Beginning at the first line of the data, print each line exactly, stopping after the line that contains "S.camera = camo".

###

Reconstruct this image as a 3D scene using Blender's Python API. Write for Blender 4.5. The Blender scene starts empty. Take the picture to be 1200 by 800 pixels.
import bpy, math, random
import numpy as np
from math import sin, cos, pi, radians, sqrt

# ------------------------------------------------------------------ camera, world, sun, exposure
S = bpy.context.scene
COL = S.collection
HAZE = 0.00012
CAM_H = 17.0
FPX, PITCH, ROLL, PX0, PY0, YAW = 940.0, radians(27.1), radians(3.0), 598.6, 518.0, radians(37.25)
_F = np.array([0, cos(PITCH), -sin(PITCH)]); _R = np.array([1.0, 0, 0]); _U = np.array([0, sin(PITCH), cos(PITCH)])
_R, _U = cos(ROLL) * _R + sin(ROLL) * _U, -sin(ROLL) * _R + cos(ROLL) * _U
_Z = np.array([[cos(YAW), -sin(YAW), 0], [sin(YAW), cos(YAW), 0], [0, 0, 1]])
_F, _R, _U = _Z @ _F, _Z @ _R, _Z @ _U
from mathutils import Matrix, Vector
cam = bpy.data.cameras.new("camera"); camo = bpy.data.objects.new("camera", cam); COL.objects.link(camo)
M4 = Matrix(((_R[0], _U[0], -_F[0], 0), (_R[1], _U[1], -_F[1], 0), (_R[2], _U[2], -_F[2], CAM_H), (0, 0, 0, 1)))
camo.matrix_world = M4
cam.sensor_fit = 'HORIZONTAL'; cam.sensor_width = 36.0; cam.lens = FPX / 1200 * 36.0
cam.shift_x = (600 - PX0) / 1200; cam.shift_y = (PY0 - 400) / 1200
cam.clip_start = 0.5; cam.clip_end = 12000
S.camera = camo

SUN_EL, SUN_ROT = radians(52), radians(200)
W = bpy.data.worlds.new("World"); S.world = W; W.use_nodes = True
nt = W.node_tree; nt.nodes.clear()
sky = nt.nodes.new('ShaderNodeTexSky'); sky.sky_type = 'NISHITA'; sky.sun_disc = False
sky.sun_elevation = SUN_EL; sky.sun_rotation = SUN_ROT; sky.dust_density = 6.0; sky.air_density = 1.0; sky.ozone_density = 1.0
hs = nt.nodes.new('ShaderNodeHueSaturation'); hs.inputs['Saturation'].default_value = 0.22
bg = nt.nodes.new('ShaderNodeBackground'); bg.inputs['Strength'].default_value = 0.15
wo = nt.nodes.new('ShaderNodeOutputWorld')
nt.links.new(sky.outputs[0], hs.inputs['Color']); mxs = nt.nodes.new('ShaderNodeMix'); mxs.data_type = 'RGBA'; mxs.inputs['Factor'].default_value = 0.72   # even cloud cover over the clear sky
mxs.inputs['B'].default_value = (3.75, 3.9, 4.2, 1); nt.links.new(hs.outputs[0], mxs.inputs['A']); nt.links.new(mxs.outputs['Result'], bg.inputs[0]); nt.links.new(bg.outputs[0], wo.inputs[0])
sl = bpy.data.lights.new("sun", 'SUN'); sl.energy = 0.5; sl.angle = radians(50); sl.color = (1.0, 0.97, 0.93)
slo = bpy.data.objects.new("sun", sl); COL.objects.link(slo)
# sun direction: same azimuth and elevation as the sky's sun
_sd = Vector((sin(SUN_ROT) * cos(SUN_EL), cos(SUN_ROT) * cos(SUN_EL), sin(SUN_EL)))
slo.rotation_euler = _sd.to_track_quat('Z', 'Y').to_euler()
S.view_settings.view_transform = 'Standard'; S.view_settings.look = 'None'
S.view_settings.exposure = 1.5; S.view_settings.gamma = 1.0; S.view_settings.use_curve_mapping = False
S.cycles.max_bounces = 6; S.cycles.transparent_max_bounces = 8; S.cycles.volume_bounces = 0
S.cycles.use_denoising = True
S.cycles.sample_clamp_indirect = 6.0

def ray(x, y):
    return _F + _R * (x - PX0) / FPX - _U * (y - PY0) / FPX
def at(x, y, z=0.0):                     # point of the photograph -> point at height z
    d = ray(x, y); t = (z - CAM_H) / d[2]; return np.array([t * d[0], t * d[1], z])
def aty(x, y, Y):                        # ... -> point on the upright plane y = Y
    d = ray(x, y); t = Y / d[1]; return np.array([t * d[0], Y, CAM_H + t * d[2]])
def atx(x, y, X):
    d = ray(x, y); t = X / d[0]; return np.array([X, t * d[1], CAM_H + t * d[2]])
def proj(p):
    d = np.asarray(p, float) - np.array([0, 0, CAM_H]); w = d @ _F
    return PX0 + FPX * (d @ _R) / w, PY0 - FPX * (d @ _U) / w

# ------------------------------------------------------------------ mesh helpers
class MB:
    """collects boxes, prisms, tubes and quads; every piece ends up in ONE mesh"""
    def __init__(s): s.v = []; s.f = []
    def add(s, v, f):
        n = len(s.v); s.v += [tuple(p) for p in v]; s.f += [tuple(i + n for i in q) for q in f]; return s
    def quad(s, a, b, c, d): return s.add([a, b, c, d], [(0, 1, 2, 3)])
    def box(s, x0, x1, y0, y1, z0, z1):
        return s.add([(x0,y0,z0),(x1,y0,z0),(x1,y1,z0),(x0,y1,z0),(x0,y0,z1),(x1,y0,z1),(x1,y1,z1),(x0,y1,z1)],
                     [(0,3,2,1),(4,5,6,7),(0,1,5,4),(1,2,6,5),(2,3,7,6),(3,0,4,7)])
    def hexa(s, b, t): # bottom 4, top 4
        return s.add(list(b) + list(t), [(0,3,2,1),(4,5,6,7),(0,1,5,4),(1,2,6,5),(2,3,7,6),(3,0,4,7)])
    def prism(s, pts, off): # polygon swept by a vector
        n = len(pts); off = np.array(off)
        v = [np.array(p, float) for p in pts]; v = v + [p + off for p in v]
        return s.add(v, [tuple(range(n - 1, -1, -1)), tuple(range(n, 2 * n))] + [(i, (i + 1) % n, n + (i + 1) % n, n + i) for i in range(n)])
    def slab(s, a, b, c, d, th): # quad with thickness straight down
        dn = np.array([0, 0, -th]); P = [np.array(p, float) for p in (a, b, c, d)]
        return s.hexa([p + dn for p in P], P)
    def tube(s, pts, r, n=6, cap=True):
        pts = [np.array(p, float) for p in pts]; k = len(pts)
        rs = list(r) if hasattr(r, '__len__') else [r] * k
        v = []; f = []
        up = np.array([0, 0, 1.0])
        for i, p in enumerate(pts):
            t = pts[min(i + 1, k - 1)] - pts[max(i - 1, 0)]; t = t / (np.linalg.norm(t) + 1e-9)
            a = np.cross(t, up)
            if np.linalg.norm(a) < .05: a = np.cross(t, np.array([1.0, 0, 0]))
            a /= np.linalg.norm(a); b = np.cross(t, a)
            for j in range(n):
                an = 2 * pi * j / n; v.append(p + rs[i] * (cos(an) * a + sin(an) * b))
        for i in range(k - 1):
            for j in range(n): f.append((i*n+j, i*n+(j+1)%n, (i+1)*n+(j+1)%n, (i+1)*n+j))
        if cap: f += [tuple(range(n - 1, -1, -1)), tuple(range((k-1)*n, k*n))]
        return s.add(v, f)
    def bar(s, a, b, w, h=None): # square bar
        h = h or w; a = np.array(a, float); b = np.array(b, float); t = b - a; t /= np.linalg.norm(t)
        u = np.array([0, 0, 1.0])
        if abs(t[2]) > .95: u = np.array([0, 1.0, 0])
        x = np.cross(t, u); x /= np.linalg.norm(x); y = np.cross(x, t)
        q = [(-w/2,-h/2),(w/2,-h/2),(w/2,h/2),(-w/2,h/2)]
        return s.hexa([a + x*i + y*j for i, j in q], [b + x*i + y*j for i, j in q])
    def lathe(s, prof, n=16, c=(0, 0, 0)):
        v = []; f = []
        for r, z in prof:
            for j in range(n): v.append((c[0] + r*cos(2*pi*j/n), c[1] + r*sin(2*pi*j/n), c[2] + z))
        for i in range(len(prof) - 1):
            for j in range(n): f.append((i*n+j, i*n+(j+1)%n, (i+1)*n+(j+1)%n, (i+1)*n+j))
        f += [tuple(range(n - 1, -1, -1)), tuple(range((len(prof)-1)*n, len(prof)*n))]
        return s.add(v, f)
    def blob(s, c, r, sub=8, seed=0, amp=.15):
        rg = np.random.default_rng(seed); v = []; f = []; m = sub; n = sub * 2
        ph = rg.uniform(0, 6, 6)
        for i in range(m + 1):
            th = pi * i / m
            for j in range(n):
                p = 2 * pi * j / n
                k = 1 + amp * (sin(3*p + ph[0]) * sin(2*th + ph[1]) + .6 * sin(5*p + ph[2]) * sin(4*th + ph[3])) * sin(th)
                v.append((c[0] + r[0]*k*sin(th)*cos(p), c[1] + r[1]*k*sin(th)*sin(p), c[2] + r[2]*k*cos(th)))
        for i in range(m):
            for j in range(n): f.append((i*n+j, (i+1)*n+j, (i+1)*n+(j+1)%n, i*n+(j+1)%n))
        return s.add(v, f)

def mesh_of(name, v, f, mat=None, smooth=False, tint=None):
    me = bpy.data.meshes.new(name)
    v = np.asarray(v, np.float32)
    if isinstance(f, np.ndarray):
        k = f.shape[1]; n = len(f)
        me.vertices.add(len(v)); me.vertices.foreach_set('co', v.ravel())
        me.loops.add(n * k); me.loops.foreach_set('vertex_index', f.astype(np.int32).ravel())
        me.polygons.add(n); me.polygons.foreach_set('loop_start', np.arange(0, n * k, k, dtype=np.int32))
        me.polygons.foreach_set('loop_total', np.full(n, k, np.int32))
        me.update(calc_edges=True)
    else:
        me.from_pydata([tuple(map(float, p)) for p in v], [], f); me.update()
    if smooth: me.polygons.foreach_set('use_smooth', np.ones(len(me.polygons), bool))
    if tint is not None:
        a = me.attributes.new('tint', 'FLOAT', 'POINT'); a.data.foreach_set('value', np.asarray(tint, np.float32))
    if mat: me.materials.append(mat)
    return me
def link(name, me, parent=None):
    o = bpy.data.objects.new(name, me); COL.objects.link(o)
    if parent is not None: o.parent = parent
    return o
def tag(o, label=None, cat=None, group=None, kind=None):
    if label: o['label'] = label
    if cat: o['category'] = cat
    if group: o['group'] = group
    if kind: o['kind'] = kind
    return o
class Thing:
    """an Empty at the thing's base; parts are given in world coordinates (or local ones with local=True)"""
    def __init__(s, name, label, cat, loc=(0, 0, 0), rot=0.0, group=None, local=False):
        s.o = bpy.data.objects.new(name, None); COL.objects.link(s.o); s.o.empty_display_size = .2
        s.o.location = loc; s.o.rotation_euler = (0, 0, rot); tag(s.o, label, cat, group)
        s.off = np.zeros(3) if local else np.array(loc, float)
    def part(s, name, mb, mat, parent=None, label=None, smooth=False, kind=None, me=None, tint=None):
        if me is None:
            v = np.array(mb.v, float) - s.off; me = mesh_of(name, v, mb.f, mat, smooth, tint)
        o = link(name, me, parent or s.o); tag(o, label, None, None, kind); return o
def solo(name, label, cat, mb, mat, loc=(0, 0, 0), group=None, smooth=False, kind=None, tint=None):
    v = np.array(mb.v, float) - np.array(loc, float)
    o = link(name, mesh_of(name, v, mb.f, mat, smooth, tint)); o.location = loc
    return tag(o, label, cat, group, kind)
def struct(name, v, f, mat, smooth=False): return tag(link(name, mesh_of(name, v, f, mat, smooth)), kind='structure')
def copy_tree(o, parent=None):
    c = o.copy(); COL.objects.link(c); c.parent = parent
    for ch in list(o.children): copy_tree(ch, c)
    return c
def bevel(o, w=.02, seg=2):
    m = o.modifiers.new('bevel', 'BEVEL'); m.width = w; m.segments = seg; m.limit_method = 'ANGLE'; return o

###

**Written solution**:
Reconstruct this image as a 3D scene using Blender's Python API. Write for Blender 4.5. The Blender scene starts empty. Take the picture to be 1200 by 800 pixels.
import bpy, math, random
import numpy as np
from math import sin, cos, pi, radians, sqrt

# ------------------------------------------------------------------ camera, world, sun, exposure
S = bpy.context.scene
COL = S.collection
HAZE = 0.00012
CAM_H = 17.0
FPX, PITCH, ROLL, PX0, PY0, YAW = 940.0, radians(27.1), radians(3.0), 598.6, 518.0, radians(37.25)
_F = np.array([0, cos(PITCH), -sin(PITCH)]); _R = np.array([1.0, 0, 0]); _U = np.array([0, sin(PITCH), cos(PITCH)])
_R, _U = cos(ROLL) * _R + sin(ROLL) * _U, -sin(ROLL) * _R + cos(ROLL) * _U
_Z = np.array([[cos(YAW), -sin(YAW), 0], [sin(YAW), cos(YAW), 0], [0, 0, 1]])
_F, _R, _U = _Z @ _F, _Z @ _R, _Z @ _U
from mathutils import Matrix, Vector
cam = bpy.data.cameras.new("camera"); camo = bpy.data.objects.new("camera", cam); COL.objects.link(camo)
M4 = Matrix(((_R[0], _U[0], -_F[0], 0), (_R[1], _U[1], -_F[1], 0), (_R[2], _U[2], -_F[2], CAM_H), (0, 0, 0, 1)))
camo.matrix_world = M4
cam.sensor_fit = 'HORIZONTAL'; cam.sensor_width = 36.0; cam.lens = FPX / 1200 * 36.0
cam.shift_x = (600 - PX0) / 1200; cam.shift_y = (PY0 - 400) / 1200
cam.clip_start = 0.5; cam.clip_end = 12000
S.camera = camo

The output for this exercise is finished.